OLHAVÊ Além da criação e realização do Mês, quais as ações do Nafoto que você destacaria?

EDUARDO CASTANHO Os “meses internacionais”, os cursos e workshops com artistas e curadores consagrados internacionalmente e, principalmente mostrar que basta um pequeno grupo de idealistas se organizar para conseguir estimular e influenciar a produção cultural de um país.
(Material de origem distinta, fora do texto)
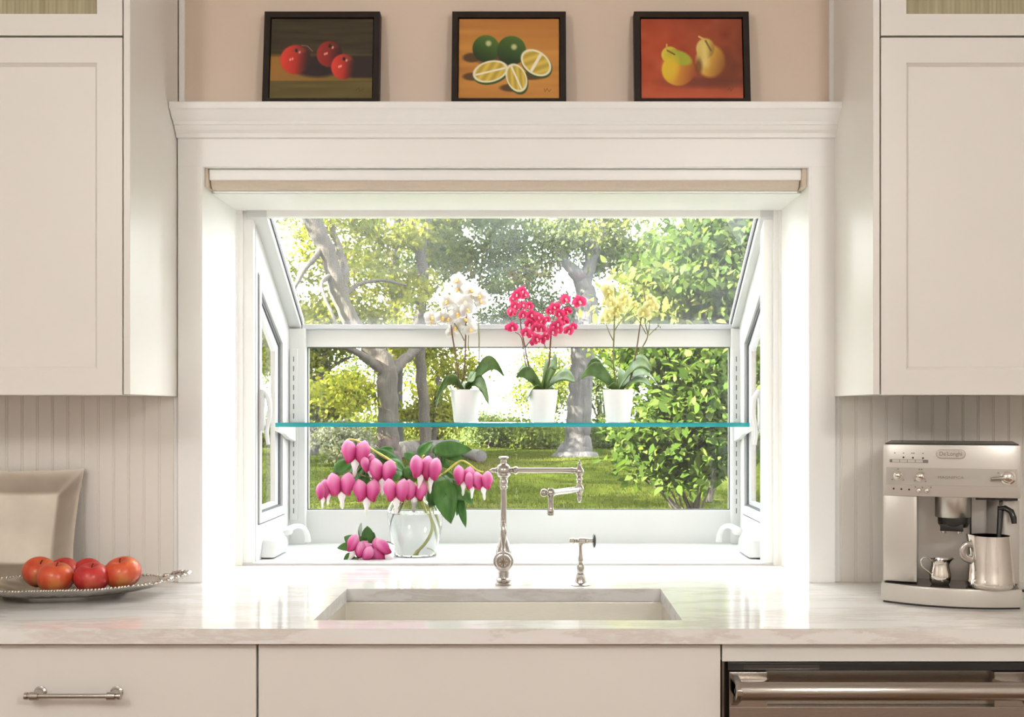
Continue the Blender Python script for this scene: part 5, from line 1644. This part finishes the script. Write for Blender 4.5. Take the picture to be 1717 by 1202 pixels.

ROSELY NAKAGAWA O Nafoto tinha uma preocupação com a formação. O tempo todo estávamos preocupados com a continuidade e renovação do pensamento em torno da fotografia. Mais do que montar uma exposição, formar pessoas que se interessassem em dar continuidade ao trabalho. A Nair cedia o espaço N Imagens para as reuniões e os assistentes dela na época, a Fabiana e o Dudu eram colaboradores, além de cuidar da agência. Os monitores que trabalhavam voluntariamente nos encontros, como a Monica Caldiron, o Guilherme Maranhão, o Toshio Assada, Francis Nishyiama, o Sidnei Perego, a Gabriela Teixeira, entre muitos outros que não me lembro, se formaram assim, trabalhando, traduzindo, documentando, pintando o chão da Bienal, acompanhando fotógrafos internacionais o dia todo, fazendo de tudo para tudo dar certo. O nosso advogado e membro do conselho, o Murilo Freire nos ajudou e ainda ajuda muito também. Hoje são profissionais em áreas relacionadas direta ou indiretamente com a fotografia e a cultura. Foi uma grande cooperativa de trabalhos e de profissionais, onde todos trabalhavam juntos o tempo todo. Nossas atividades e relacionamentos eram desgastantes por conta da própria adversidade e falta de apoio financeiro mas o tempo todo a preocupação maior era com a postura ética e profissional diante do trabalho. Por exemplo: mais do que convidar um fotógrafo internacional era importante ver se a interação dele com a fotografia brasileira iria ser interessante, se a troca ia se dar.

A Fotografia Brasileira começou a se projetar fora dos limites tímidos dos nossos espaços individuais e do território brasileiro a partir destes intercâmbios com outros fotógrafos, curadores, museus de diversos países.